* BEGIN Material *
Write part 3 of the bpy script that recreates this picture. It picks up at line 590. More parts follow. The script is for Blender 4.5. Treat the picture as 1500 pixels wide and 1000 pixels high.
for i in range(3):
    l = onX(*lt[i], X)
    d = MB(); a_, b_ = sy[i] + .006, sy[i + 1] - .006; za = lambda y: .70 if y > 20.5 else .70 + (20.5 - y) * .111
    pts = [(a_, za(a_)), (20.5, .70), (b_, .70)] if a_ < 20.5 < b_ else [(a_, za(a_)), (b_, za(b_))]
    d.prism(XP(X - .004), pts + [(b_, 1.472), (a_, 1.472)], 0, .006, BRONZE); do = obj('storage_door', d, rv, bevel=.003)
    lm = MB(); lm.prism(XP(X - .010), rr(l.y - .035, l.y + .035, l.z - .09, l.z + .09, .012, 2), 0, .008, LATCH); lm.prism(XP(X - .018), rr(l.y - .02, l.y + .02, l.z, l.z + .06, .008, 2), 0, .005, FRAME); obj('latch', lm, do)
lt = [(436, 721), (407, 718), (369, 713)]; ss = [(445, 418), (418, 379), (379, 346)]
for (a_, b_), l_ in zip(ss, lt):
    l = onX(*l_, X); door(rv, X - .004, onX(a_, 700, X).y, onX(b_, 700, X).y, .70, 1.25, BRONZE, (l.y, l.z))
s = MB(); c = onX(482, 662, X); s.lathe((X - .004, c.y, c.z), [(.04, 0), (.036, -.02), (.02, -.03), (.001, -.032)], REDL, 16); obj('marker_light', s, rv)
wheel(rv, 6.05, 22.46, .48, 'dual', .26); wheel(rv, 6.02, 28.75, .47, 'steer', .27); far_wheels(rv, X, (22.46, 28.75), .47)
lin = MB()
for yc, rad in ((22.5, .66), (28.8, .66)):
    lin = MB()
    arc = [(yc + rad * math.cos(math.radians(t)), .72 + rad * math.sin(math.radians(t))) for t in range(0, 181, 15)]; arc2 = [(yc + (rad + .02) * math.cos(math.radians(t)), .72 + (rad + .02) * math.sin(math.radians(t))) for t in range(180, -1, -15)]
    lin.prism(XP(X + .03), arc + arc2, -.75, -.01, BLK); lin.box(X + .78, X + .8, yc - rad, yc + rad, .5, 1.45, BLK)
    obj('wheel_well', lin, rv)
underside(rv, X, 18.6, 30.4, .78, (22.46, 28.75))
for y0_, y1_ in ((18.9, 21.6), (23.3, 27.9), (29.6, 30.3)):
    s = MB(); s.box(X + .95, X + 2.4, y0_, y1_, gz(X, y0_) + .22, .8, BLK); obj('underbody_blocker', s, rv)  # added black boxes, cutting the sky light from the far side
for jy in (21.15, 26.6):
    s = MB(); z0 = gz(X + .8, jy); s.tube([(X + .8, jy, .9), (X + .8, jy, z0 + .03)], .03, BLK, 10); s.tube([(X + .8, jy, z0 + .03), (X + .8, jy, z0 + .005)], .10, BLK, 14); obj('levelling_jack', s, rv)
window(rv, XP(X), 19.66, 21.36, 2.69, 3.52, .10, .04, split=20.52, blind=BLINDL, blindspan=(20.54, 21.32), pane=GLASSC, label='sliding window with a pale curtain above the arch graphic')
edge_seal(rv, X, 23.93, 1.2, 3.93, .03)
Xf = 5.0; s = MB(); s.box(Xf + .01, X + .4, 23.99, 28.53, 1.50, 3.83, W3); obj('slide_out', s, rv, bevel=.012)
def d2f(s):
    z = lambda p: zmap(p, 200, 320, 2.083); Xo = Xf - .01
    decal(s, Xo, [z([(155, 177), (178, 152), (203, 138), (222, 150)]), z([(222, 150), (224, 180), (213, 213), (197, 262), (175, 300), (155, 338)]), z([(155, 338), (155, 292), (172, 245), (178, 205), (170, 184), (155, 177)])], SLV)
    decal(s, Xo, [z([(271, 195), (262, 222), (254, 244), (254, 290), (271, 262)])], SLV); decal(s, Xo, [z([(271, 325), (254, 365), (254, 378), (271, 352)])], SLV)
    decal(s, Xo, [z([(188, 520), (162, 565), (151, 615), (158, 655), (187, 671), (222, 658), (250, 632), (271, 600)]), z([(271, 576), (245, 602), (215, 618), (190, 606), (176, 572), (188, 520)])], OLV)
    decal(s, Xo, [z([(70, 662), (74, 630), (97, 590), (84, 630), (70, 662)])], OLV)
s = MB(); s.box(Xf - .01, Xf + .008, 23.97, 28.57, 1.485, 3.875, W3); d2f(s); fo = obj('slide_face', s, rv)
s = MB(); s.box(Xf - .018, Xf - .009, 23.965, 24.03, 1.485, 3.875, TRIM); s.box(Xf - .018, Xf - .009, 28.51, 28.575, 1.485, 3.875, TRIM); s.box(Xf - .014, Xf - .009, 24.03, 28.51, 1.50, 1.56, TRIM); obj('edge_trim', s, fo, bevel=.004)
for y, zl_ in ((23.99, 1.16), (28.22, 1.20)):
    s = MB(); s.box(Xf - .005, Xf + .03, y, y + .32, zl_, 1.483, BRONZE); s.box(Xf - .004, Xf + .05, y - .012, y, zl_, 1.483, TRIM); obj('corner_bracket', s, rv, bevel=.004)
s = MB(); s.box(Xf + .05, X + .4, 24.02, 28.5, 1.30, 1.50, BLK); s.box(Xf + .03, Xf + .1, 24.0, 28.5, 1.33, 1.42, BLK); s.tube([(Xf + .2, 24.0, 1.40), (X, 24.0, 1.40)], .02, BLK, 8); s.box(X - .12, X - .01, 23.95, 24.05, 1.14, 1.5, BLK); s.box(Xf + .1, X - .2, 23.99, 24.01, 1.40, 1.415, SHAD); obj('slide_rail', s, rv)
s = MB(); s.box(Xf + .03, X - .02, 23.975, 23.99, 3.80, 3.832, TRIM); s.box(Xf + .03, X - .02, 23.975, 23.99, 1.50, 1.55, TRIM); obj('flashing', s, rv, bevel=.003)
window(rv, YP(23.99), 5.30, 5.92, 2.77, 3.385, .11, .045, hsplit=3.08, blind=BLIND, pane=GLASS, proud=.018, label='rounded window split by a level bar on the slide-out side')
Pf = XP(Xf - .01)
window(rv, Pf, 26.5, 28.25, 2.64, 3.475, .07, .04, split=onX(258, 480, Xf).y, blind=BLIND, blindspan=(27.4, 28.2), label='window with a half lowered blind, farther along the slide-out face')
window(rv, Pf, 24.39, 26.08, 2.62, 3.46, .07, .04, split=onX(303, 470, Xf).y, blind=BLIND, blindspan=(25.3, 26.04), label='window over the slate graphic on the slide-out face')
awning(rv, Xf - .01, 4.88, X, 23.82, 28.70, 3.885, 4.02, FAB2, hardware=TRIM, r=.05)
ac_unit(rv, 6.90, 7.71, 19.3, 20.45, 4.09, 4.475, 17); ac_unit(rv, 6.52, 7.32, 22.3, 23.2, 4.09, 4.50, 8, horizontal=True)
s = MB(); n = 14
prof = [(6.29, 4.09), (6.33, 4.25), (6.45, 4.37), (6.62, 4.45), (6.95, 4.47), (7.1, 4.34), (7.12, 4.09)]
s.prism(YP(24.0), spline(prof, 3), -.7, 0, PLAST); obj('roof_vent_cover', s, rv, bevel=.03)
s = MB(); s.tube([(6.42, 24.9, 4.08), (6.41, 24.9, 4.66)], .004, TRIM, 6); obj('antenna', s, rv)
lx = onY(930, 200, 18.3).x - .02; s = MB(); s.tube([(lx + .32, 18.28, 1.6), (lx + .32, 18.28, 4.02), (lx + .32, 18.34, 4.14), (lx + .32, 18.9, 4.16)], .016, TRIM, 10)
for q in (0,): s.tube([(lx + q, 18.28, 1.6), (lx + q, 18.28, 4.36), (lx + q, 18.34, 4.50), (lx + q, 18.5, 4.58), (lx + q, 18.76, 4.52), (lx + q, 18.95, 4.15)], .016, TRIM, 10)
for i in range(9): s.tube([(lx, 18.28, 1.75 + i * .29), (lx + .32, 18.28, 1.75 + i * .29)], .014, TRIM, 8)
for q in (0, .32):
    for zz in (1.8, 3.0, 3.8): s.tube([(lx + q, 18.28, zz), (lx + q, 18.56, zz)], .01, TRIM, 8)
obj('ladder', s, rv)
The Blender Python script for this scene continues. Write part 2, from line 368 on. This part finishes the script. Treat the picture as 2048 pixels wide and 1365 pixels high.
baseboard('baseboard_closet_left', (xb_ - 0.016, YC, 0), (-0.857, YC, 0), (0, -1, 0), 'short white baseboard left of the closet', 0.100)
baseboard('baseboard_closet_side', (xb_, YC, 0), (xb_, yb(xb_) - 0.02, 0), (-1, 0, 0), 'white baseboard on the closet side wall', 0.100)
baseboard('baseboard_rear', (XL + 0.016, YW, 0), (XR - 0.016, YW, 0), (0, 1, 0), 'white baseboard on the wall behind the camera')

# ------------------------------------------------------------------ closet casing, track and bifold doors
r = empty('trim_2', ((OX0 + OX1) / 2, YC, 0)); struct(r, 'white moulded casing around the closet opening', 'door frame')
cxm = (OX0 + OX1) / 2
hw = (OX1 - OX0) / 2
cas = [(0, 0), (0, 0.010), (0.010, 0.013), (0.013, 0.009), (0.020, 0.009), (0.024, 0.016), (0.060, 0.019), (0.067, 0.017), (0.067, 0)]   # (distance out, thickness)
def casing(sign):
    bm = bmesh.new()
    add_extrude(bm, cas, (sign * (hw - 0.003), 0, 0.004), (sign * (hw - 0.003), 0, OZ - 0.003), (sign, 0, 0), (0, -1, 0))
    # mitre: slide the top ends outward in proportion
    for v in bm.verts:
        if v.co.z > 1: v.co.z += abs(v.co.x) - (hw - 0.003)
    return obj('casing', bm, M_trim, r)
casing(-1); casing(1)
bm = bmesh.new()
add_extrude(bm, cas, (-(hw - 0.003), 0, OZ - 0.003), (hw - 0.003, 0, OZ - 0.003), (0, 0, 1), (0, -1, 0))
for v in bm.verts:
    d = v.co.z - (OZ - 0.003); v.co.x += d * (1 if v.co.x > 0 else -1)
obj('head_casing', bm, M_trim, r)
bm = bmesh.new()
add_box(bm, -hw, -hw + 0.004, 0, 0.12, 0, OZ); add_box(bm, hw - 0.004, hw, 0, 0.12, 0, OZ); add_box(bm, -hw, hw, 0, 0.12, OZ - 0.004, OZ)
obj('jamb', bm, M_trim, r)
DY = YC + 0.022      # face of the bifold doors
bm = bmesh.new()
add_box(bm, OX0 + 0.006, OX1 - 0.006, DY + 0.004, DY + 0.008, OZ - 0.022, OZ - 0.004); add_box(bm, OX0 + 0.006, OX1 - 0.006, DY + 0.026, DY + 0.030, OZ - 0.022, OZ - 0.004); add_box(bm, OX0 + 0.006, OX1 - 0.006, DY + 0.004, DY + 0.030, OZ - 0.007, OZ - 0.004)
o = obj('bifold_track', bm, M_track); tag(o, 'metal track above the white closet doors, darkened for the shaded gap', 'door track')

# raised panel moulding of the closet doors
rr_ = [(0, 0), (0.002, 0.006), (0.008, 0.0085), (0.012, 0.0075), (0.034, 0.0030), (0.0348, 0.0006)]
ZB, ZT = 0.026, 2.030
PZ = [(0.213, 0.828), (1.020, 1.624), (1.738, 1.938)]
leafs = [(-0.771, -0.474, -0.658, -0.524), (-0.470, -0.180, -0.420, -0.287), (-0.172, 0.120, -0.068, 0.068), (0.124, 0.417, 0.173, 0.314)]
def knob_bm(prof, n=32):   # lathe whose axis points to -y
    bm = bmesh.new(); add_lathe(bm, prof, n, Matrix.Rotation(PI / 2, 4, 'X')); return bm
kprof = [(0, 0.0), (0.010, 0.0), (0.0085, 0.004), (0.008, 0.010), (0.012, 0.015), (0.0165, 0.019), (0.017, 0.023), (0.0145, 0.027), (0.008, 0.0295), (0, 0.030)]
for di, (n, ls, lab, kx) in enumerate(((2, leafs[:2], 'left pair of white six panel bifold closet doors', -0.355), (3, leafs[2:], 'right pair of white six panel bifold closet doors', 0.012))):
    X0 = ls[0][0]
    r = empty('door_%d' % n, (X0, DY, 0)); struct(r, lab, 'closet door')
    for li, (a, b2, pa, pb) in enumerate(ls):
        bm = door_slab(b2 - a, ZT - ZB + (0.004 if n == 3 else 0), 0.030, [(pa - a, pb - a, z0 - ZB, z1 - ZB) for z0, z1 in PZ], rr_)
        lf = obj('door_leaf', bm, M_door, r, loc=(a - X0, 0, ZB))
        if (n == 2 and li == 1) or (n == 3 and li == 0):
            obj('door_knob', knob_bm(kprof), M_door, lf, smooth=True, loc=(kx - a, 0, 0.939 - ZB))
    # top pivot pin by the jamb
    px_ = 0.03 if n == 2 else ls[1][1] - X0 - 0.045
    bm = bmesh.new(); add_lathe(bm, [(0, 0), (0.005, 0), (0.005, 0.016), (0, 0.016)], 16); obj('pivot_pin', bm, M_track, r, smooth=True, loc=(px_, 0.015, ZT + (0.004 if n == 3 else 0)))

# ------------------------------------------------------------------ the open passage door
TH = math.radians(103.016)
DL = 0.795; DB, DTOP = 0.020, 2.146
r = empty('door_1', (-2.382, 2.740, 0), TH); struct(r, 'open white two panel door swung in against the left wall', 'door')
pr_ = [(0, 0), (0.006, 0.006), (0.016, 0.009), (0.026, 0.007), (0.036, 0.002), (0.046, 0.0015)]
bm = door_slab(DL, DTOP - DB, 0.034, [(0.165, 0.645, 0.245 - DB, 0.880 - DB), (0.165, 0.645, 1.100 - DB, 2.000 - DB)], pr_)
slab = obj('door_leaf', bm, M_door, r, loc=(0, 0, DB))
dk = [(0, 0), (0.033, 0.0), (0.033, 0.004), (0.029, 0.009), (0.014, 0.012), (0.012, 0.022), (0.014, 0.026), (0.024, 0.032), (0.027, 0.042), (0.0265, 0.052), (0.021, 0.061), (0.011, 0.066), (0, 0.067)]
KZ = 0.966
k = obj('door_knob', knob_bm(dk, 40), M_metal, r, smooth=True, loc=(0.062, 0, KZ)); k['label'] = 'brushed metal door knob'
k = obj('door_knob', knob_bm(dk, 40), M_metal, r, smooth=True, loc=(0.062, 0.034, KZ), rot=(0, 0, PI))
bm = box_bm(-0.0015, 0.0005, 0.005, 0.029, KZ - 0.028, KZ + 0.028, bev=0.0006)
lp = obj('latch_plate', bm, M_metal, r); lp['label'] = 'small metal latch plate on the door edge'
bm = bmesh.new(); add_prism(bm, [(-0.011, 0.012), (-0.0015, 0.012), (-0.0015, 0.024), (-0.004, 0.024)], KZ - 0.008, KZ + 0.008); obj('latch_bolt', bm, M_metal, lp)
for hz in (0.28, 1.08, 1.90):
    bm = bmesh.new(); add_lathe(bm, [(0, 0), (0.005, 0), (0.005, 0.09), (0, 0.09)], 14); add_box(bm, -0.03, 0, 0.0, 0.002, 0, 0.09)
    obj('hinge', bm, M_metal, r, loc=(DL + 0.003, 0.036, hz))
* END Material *
Report only how many lines in the records contain the word "script".

2